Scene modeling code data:
━━━━

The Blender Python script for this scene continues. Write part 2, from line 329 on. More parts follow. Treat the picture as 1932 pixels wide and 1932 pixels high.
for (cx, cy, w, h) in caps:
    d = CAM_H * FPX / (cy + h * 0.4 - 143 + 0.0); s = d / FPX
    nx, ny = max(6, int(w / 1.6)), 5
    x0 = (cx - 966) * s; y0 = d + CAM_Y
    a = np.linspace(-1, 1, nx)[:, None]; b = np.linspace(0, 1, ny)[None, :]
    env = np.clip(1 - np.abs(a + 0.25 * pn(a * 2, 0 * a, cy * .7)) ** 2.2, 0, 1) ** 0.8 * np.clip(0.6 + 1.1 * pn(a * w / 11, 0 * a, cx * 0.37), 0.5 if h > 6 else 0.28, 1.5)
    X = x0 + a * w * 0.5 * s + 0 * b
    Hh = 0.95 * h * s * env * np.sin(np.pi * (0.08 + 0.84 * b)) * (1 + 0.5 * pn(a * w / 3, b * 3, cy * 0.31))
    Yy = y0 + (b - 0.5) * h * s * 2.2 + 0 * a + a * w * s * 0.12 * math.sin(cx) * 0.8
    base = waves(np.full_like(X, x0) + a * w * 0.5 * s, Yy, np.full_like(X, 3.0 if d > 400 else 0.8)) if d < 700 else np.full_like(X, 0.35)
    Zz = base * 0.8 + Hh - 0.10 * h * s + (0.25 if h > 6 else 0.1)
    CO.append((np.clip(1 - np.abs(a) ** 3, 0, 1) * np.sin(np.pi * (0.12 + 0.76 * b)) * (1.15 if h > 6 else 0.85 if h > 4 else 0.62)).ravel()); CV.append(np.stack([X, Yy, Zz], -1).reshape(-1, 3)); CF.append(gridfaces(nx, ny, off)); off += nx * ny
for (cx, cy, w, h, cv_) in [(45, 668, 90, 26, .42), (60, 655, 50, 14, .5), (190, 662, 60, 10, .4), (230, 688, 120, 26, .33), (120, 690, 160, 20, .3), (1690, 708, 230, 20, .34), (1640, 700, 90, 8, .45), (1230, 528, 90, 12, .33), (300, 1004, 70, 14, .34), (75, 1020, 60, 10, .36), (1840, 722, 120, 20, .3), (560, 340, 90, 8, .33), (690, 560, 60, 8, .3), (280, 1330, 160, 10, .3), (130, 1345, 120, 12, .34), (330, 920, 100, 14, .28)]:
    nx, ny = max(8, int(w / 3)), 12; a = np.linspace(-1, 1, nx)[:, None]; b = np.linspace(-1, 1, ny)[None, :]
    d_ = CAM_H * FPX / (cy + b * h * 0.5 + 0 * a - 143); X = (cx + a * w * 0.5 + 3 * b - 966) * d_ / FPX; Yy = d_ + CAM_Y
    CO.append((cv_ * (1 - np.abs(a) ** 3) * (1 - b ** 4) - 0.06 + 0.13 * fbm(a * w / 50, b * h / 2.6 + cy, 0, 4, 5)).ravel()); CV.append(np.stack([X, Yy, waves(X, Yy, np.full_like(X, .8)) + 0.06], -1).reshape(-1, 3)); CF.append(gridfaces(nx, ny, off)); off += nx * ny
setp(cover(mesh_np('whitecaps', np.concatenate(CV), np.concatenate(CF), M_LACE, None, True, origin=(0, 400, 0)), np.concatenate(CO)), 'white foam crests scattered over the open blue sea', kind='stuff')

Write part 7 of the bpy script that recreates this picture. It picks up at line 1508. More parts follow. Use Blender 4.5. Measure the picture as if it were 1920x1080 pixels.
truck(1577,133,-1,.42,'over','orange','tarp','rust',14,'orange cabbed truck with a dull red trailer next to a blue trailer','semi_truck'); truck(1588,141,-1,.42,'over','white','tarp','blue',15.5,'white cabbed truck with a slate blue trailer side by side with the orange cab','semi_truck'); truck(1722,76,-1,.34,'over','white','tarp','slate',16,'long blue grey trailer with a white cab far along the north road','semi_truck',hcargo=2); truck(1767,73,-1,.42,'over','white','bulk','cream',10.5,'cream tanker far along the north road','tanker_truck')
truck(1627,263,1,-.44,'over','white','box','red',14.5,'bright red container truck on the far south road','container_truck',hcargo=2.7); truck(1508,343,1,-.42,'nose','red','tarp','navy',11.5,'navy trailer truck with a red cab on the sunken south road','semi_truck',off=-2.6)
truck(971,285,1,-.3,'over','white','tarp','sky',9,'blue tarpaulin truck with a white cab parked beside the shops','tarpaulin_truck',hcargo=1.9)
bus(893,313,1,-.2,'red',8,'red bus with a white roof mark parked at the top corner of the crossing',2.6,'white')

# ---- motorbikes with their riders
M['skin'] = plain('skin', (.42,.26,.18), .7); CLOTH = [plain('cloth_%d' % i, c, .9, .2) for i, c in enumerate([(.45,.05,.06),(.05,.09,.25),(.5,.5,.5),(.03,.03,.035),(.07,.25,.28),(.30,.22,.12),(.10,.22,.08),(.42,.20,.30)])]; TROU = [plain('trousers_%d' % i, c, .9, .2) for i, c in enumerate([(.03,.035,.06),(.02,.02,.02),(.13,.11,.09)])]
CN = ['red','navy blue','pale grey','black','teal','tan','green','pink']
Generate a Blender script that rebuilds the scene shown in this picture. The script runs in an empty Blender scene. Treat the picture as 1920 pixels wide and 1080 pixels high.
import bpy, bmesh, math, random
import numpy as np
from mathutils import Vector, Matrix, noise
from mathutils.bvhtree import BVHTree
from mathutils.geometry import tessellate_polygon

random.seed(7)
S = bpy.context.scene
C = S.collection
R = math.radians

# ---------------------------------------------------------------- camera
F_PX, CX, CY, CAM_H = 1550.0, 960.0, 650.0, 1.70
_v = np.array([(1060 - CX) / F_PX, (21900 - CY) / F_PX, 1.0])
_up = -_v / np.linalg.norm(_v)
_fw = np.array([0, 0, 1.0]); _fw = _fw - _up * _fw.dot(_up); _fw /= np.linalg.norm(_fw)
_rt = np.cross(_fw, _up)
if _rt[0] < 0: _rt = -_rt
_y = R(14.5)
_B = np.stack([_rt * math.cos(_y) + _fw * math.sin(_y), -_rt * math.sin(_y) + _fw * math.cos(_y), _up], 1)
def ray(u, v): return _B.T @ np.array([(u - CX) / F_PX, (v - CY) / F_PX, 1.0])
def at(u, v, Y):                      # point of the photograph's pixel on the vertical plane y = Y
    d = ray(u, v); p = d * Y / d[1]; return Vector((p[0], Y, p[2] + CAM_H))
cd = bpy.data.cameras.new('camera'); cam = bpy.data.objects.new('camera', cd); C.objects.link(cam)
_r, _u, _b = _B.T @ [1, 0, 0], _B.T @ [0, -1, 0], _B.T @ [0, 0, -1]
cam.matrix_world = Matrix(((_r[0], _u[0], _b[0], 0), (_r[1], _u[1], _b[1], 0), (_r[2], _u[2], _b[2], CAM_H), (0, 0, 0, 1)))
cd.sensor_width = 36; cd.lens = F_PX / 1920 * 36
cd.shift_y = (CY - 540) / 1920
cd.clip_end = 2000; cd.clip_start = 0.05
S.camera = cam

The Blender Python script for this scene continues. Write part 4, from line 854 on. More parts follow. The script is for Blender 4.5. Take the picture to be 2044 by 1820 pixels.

━━━━

- [REQUEST] Every line of the records above needs to be given again exactly.

- [TASK SOLUTION]
The Blender Python script for this scene continues. Write part 2, from line 329 on. More parts follow. Treat the picture as 1932 pixels wide and 1932 pixels high.
for (cx, cy, w, h) in caps:
    d = CAM_H * FPX / (cy + h * 0.4 - 143 + 0.0); s = d / FPX
    nx, ny = max(6, int(w / 1.6)), 5
    x0 = (cx - 966) * s; y0 = d + CAM_Y
    a = np.linspace(-1, 1, nx)[:, None]; b = np.linspace(0, 1, ny)[None, :]
    env = np.clip(1 - np.abs(a + 0.25 * pn(a * 2, 0 * a, cy * .7)) ** 2.2, 0, 1) ** 0.8 * np.clip(0.6 + 1.1 * pn(a * w / 11, 0 * a, cx * 0.37), 0.5 if h > 6 else 0.28, 1.5)
    X = x0 + a * w * 0.5 * s + 0 * b
    Hh = 0.95 * h * s * env * np.sin(np.pi * (0.08 + 0.84 * b)) * (1 + 0.5 * pn(a * w / 3, b * 3, cy * 0.31))
    Yy = y0 + (b - 0.5) * h * s * 2.2 + 0 * a + a * w * s * 0.12 * math.sin(cx) * 0.8
    base = waves(np.full_like(X, x0) + a * w * 0.5 * s, Yy, np.full_like(X, 3.0 if d > 400 else 0.8)) if d < 700 else np.full_like(X, 0.35)
    Zz = base * 0.8 + Hh - 0.10 * h * s + (0.25 if h > 6 else 0.1)
    CO.append((np.clip(1 - np.abs(a) ** 3, 0, 1) * np.sin(np.pi * (0.12 + 0.76 * b)) * (1.15 if h > 6 else 0.85 if h > 4 else 0.62)).ravel()); CV.append(np.stack([X, Yy, Zz], -1).reshape(-1, 3)); CF.append(gridfaces(nx, ny, off)); off += nx * ny
for (cx, cy, w, h, cv_) in [(45, 668, 90, 26, .42), (60, 655, 50, 14, .5), (190, 662, 60, 10, .4), (230, 688, 120, 26, .33), (120, 690, 160, 20, .3), (1690, 708, 230, 20, .34), (1640, 700, 90, 8, .45), (1230, 528, 90, 12, .33), (300, 1004, 70, 14, .34), (75, 1020, 60, 10, .36), (1840, 722, 120, 20, .3), (560, 340, 90, 8, .33), (690, 560, 60, 8, .3), (280, 1330, 160, 10, .3), (130, 1345, 120, 12, .34), (330, 920, 100, 14, .28)]:
    nx, ny = max(8, int(w / 3)), 12; a = np.linspace(-1, 1, nx)[:, None]; b = np.linspace(-1, 1, ny)[None, :]
    d_ = CAM_H * FPX / (cy + b * h * 0.5 + 0 * a - 143); X = (cx + a * w * 0.5 + 3 * b - 966) * d_ / FPX; Yy = d_ + CAM_Y
    CO.append((cv_ * (1 - np.abs(a) ** 3) * (1 - b ** 4) - 0.06 + 0.13 * fbm(a * w / 50, b * h / 2.6 + cy, 0, 4, 5)).ravel()); CV.append(np.stack([X, Yy, waves(X, Yy, np.full_like(X, .8)) + 0.06], -1).reshape(-1, 3)); CF.append(gridfaces(nx, ny, off)); off += nx * ny
setp(cover(mesh_np('whitecaps', np.concatenate(CV), np.concatenate(CF), M_LACE, None, True, origin=(0, 400, 0)), np.concatenate(CO)), 'white foam crests scattered over the open blue sea', kind='stuff')

Write part 7 of the bpy script that recreates this picture. It picks up at line 1508. More parts follow. Use Blender 4.5. Measure the picture as if it were 1920x1080 pixels.
truck(1577,133,-1,.42,'over','orange','tarp','rust',14,'orange cabbed truck with a dull red trailer next to a blue trailer','semi_truck'); truck(1588,141,-1,.42,'over','white','tarp','blue',15.5,'white cabbed truck with a slate blue trailer side by side with the orange cab','semi_truck'); truck(1722,76,-1,.34,'over','white','tarp','slate',16,'long blue grey trailer with a white cab far along the north road','semi_truck',hcargo=2); truck(1767,73,-1,.42,'over','white','bulk','cream',10.5,'cream tanker far along the north road','tanker_truck')
truck(1627,263,1,-.44,'over','white','box','red',14.5,'bright red container truck on the far south road','container_truck',hcargo=2.7); truck(1508,343,1,-.42,'nose','red','tarp','navy',11.5,'navy trailer truck with a red cab on the sunken south road','semi_truck',off=-2.6)
truck(971,285,1,-.3,'over','white','tarp','sky',9,'blue tarpaulin truck with a white cab parked beside the shops','tarpaulin_truck',hcargo=1.9)
bus(893,313,1,-.2,'red',8,'red bus with a white roof mark parked at the top corner of the crossing',2.6,'white')

# ---- motorbikes with their riders
M['skin'] = plain('skin', (.42,.26,.18), .7); CLOTH = [plain('cloth_%d' % i, c, .9, .2) for i, c in enumerate([(.45,.05,.06),(.05,.09,.25),(.5,.5,.5),(.03,.03,.035),(.07,.25,.28),(.30,.22,.12),(.10,.22,.08),(.42,.20,.30)])]; TROU = [plain('trousers_%d' % i, c, .9, .2) for i, c in enumerate([(.03,.035,.06),(.02,.02,.02),(.13,.11,.09)])]
CN = ['red','navy blue','pale grey','black','teal','tan','green','pink']
Generate a Blender script that rebuilds the scene shown in this picture. The script runs in an empty Blender scene. Treat the picture as 1920 pixels wide and 1080 pixels high.
import bpy, bmesh, math, random
import numpy as np
from mathutils import Vector, Matrix, noise
from mathutils.bvhtree import BVHTree
from mathutils.geometry import tessellate_polygon

random.seed(7)
S = bpy.context.scene
C = S.collection
R = math.radians

# ---------------------------------------------------------------- camera
F_PX, CX, CY, CAM_H = 1550.0, 960.0, 650.0, 1.70
_v = np.array([(1060 - CX) / F_PX, (21900 - CY) / F_PX, 1.0])
_up = -_v / np.linalg.norm(_v)
_fw = np.array([0, 0, 1.0]); _fw = _fw - _up * _fw.dot(_up); _fw /= np.linalg.norm(_fw)
_rt = np.cross(_fw, _up)
if _rt[0] < 0: _rt = -_rt
_y = R(14.5)
_B = np.stack([_rt * math.cos(_y) + _fw * math.sin(_y), -_rt * math.sin(_y) + _fw * math.cos(_y), _up], 1)
def ray(u, v): return _B.T @ np.array([(u - CX) / F_PX, (v - CY) / F_PX, 1.0])
def at(u, v, Y):                      # point of the photograph's pixel on the vertical plane y = Y
    d = ray(u, v); p = d * Y / d[1]; return Vector((p[0], Y, p[2] + CAM_H))
cd = bpy.data.cameras.new('camera'); cam = bpy.data.objects.new('camera', cd); C.objects.link(cam)
_r, _u, _b = _B.T @ [1, 0, 0], _B.T @ [0, -1, 0], _B.T @ [0, 0, -1]
cam.matrix_world = Matrix(((_r[0], _u[0], _b[0], 0), (_r[1], _u[1], _b[1], 0), (_r[2], _u[2], _b[2], CAM_H), (0, 0, 0, 1)))
cd.sensor_width = 36; cd.lens = F_PX / 1920 * 36
cd.shift_y = (CY - 540) / 1920
cd.clip_end = 2000; cd.clip_start = 0.05
S.camera = cam

The Blender Python script for this scene continues. Write part 4, from line 854 on. More parts follow. The script is for Blender 4.5. Take the picture to be 2044 by 1820 pixels.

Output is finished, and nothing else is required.